| What to produce |
Return, exactly as written, every line from the first line of the data below through the line that contains "from mathutils import".

| Collected material |

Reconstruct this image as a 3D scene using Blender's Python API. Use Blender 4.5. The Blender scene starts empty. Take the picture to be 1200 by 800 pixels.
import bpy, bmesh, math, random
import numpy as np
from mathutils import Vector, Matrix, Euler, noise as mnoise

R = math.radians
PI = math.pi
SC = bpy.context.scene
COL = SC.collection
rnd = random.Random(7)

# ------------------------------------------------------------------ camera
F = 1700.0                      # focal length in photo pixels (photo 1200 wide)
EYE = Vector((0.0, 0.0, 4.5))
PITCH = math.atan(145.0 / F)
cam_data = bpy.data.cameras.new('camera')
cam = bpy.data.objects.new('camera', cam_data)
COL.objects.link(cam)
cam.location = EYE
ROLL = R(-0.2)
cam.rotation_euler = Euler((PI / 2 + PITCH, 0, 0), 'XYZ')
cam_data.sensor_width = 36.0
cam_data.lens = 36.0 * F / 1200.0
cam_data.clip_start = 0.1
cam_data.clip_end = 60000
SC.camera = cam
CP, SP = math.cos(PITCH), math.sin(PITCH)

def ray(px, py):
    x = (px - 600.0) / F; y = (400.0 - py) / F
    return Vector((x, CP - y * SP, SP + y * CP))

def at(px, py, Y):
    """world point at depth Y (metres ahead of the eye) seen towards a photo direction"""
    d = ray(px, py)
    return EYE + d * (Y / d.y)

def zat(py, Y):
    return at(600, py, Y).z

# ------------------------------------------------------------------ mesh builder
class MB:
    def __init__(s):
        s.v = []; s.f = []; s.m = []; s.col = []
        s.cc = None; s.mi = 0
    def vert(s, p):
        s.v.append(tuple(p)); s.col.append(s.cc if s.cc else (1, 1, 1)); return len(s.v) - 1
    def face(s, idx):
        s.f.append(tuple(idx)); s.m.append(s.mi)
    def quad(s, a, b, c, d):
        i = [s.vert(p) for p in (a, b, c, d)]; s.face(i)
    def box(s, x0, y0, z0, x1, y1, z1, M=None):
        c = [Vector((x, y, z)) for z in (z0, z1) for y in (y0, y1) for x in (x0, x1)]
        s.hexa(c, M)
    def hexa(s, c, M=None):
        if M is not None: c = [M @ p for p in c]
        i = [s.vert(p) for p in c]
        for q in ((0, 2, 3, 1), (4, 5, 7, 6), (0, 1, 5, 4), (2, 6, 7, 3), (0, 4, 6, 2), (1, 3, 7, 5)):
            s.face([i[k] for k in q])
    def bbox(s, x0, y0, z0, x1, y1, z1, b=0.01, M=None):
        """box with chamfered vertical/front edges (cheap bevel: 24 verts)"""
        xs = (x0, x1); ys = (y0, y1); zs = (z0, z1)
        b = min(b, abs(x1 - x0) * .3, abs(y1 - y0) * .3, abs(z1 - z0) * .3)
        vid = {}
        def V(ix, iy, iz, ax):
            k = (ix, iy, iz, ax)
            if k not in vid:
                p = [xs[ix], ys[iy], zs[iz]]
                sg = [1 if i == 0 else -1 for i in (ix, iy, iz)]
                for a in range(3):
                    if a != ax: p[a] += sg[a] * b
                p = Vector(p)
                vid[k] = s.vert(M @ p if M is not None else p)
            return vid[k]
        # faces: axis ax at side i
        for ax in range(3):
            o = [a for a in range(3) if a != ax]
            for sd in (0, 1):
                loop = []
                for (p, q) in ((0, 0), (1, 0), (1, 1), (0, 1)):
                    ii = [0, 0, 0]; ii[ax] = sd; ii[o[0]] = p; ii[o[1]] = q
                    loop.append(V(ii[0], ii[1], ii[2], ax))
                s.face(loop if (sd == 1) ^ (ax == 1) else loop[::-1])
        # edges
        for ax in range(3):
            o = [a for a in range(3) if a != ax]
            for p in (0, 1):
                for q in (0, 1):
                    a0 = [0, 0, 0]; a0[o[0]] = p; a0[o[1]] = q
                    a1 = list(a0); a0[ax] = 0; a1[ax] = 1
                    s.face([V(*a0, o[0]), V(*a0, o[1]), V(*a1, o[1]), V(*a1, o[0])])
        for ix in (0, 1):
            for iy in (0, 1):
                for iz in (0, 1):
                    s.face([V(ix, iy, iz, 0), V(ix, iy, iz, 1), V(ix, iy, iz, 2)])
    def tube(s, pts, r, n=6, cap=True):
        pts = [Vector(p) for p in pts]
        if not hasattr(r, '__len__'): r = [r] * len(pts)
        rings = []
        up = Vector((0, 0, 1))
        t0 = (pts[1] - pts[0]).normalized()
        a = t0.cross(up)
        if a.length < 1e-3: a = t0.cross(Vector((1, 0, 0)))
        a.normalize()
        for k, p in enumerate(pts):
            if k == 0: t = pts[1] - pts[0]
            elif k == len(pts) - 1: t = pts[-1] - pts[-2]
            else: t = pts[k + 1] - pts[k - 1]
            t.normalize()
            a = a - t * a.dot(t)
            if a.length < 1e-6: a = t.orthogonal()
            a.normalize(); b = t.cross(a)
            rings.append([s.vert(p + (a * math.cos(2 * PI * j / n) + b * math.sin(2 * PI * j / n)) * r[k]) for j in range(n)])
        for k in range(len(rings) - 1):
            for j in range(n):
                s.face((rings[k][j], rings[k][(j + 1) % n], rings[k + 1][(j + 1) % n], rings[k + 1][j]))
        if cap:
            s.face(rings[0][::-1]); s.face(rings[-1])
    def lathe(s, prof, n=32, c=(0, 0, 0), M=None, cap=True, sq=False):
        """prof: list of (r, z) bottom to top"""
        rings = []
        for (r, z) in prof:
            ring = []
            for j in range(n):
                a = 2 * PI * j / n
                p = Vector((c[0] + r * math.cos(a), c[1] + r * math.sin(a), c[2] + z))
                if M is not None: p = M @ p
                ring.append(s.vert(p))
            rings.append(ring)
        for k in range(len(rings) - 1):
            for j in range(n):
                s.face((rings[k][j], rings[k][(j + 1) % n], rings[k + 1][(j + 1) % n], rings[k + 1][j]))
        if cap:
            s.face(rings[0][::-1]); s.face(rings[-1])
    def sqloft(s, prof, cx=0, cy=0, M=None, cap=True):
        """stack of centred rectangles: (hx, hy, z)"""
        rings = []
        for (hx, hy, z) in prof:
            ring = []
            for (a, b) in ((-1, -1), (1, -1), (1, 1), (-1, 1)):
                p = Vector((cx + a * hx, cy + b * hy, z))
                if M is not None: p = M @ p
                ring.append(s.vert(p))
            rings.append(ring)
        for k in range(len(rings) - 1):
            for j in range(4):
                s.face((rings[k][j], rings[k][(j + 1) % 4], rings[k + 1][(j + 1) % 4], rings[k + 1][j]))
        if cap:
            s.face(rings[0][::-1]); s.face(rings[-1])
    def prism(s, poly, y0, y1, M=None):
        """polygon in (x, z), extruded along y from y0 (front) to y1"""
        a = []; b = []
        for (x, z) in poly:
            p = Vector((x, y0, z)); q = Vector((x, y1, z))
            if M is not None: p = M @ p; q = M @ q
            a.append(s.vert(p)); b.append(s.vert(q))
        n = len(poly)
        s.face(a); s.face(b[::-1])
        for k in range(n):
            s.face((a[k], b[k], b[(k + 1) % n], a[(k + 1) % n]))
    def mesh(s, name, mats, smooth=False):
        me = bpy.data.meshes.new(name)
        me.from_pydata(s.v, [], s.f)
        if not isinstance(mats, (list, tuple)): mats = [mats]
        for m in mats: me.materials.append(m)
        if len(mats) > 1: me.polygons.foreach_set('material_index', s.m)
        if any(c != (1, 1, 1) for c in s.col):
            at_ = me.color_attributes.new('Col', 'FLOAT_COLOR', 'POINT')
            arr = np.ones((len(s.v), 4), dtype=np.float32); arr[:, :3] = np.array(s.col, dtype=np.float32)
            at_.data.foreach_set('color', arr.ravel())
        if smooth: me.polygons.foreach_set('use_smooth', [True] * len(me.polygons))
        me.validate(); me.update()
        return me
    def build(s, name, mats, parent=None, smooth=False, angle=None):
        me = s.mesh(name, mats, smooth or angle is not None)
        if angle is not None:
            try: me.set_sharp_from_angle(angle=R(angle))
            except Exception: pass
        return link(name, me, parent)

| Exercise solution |
Reconstruct this image as a 3D scene using Blender's Python API. Use Blender 4.5. The Blender scene starts empty. Take the picture to be 1200 by 800 pixels.
import bpy, bmesh, math, random
import numpy as np
from mathutils import Vector, Matrix, Euler, noise as mnoise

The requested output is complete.